Al fin y al cabo estoy en la cuna de excelentes detectives, y ni Maigret – el de pato, magnifico- ni el comisario Poulet – otro pájaro de cuidado – dejarían reposar sus espiritus sin antes apremiarme a resolver el enigma.
Estaba yo seriamente deduciendo el asunto, entre los efluvios que ya comenzaban a tomar en mi garganta el camino contra natura, moviendo mecánicamente la cucharilla dentro de la taza del café, esperando la cuenta en la barra, e intentando recordar el extraño ingrediente en cuestión.
Pensé acercarme a la cocina y hacer la estúpida pregunta sobre los ingredientes del plato regional, y ante la perspectiva de que el cocinero me remitiese a la receta que despachaban en la tienda de regalos , o lo que es peor, ante el probable descubrimiento de que allí no había cocinero, ni cocina, ni nada, como en las películas futuristas de los años cincuenta que luego resultaron ser no solo proféticas, sino demasiado bien informadas sobre los desastres del devenir, me surgió la respuesta, genialmente como es habitual en la cosa esta detectivesca. Literal.
No, mejor dicho, Litoral. LI-TO-RAL. Claro está.
-¿Quois donc?- me pregunta el camarero.
-Nada. Cosas mías- Contesto en el lenguaje de las latas que sin duda atesoran en el almacén, y que después de las de jamón de York y de las de carne de vacuno, de raza Hertford, por más señas, guardo en el recuerdo en la zona esa del desamparo.
No estuvo mal el descubrimiento, para ser el primer día. Aunque luego me esperarían otras experiencias que ningún gastrónomo en ciernes se atrevería a confesar. Jamás.

Notas.-

1.- No despachan alcohol – ni siquiera cerveza – en ningún área de servicio francesa. Ni tampoco en las playas y aledaños. Y es que debe existir algún tipo de diferencia, positiva, entre decir “No bebas” y, directamente, no vender bebida.

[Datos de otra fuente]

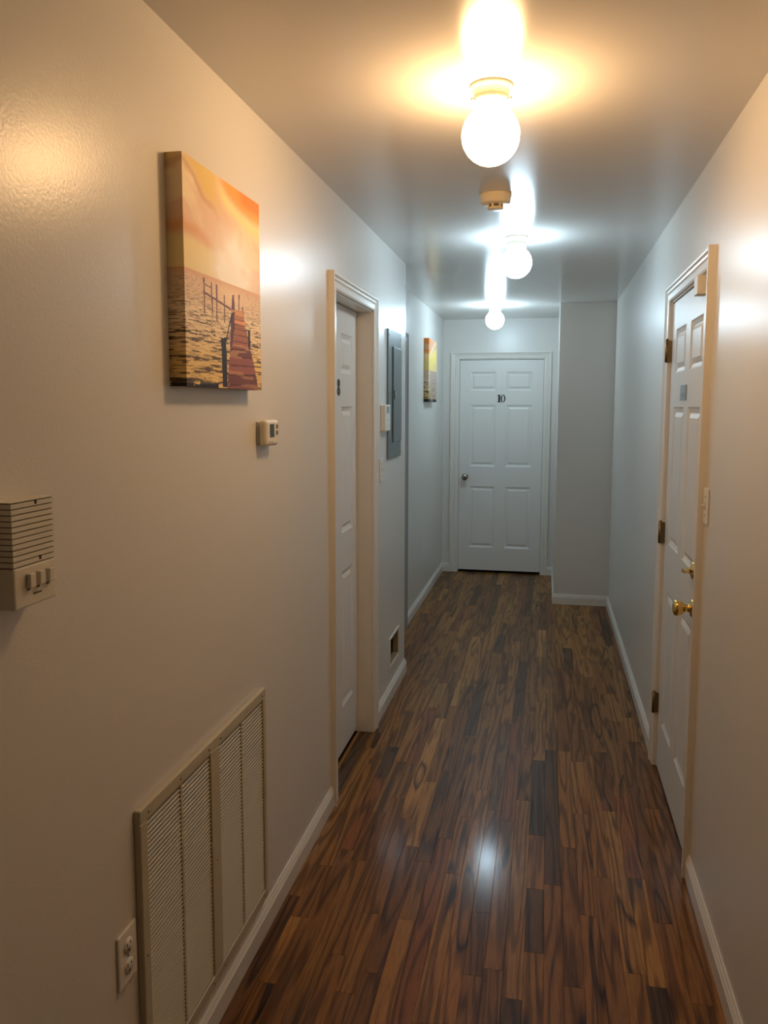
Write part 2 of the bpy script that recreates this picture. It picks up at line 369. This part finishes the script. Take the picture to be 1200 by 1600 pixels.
def digit_one(mb, x, z, s, y):
    w_ = s * 0.13
    mb.prism([(x - w_ * 1.9, z - s * .5), (x + w_ * 1.9, z - s * .5), (x + w_ * 1.9, z - s * .43), (x + w_, z - s * .40), (x + w_, z + s * .5),
              (x - w_ * .5, z + s * .5), (x - w_ * 2, z + s * .40), (x - w_ * 2, z + s * .34), (x - w_, z + s * .36), (x - w_, z - s * .40), (x - w_ * 1.9, z - s * .43)], y, y - 0.003)
def digit_zero(mb, x, z, s, y): mb.ring((x, z), (s * .32, s * .5), (s * .145, s * .42), y, y - 0.003)
def digit_eight(mb, x, z, s, y):
    mb.ring((x, z - s * .24), (s * .29, s * .265), (s * .13, s * .17), y, y - 0.003)
    mb.ring((x, z + s * .25), (s * .25, s * .245), (s * .11, s * .15), y, y - 0.003)

# door 10 (end wall)
wd = D10[1] - D10[0]
door_trim('trim_1', (D10[0], YE, 0), 0, wd, 0.076, 0.10, 'white casing round the door numbered 10', cw2=0.06)
d10 = door('door_1', (D10[0] + 0.008, YE + 0.012, 0), 0, wd - 0.016, 2.042, 'white six-panel door with black number 10 at the corridor end', gap=0.024,
           cols=[(0.100, 0.345), (0.440, 0.685)], rows=[(0.245, 0.840), (1.032, 1.620), (1.752, 1.932)])
knob(d10, 0.060, 0.930, 'nickel')['label'] = 'dark round metal knob'
for x, f in ((0.375, digit_one), (0.411, digit_zero)):
    mb = MB(); f(mb, x, 1.680, 0.072, 0.0); mb.build('numeral', 'black', d10)
# door 8 (left wall), set deep in its opening
door_trim('trim_2', (XL, D8[0], 0), FACE_R, D8[1] - D8[0], CW, 0.108, 'white casing and deep jamb round the door numbered 8')
d8 = door('door_2', (-0.892, D8[0] + 0.008, 0), FACE_R, D8[1] - D8[0] - 0.016, 2.043, 'white six-panel door with black number 8, deep in the left wall', gap=0.026,
          rows=[(0.235, 0.865), (1.04, 1.605), (1.75, 1.925)])
mb = MB(); digit_eight(mb, 0.334, 1.688, 0.072, 0.0); mb.build('numeral', 'black', d8)
# hidden door behind the corner, its casing edge shows
door_trim('trim_3', (XL2, D4[0], 0), FACE_R, D4[1] - D4[0], 0.07, 0.10, 'grey door casing whose edge shows past the left wall corner', mat='grey_trim')
door('door_4', (XL2 - 0.012, D4[0] + 0.008, 0), FACE_R, D4[1] - D4[0] - 0.016, 2.042, 'white door in the set back wall, hidden behind the corner')
# right door
W9 = D9[1] - D9[0]
t3 = door_trim('trim_4', (XR, D9[1], 0), FACE_L, W9, 0.068, 0.10, 'cream casing round the right-hand door with brass hinges', cw2=0.07)
d9 = door('door_3', (XR + 0.004, D9[1] - 0.009, 0), FACE_L, W9 - 0.016, 2.040, 'white six-panel door with brass knob, hinges and small blue-grey plate', gap=0.012,
          rows=[(0.235, 0.83), (1.03, 1.607), (1.745, 1.925)])
for z in (0.295, 1.062, 1.843):
    h = MB().lathe([(0, -0.047), (0.0075, -0.047), (0.0075, 0.047), (0, 0.047)], (-0.004, -0.020, z), 'z', 14)
    h.box((-0.010, -0.018, z - 0.045), (-0.0075, 0.0, z + 0.045))
    h.box((0.0, -0.016, z - 0.045), (0.002, 0.004, z + 0.045))
    h.lathe([(0, 0), (0.005, 0), (0.006, 0.004), (0, 0.008)], (-0.004, -0.020, z + 0.047), 'z', 10)
    hh = h.build('hinge', 'old_brass', d9); hh['label'] = 'tarnished brass hinge'
kx = D9[1] - 0.009 - 2.885
knob(d9, kx, 0.908, 'brass', 0.029)['label'] = 'polished brass knob'
db = MB().lathe([(0, 0), (0.031, 0), (0.032, -0.004), (0.027, -0.009), (0.012, -0.012), (0.010, -0.018), (0, -0.018)], (kx - 0.01, 0, 1.040), 'y', 24).build('deadbolt', 'brass', d9)
db['label'] = 'brass thumb-turn deadbolt'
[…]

2.- Rara, muy rara vez he observado que se superen los límites de velocidad en las autopistas, 130 Km/hora. Ni que los conductores parezcan estresados por muy denso o lento que parezca el tráfico. No he visto un solo vehículo de policía en 1.500 km. Igual es que no hacen ni falta.

3.- No es un plato veraniego. Por más que el pelo de la dehesa me incite a ello.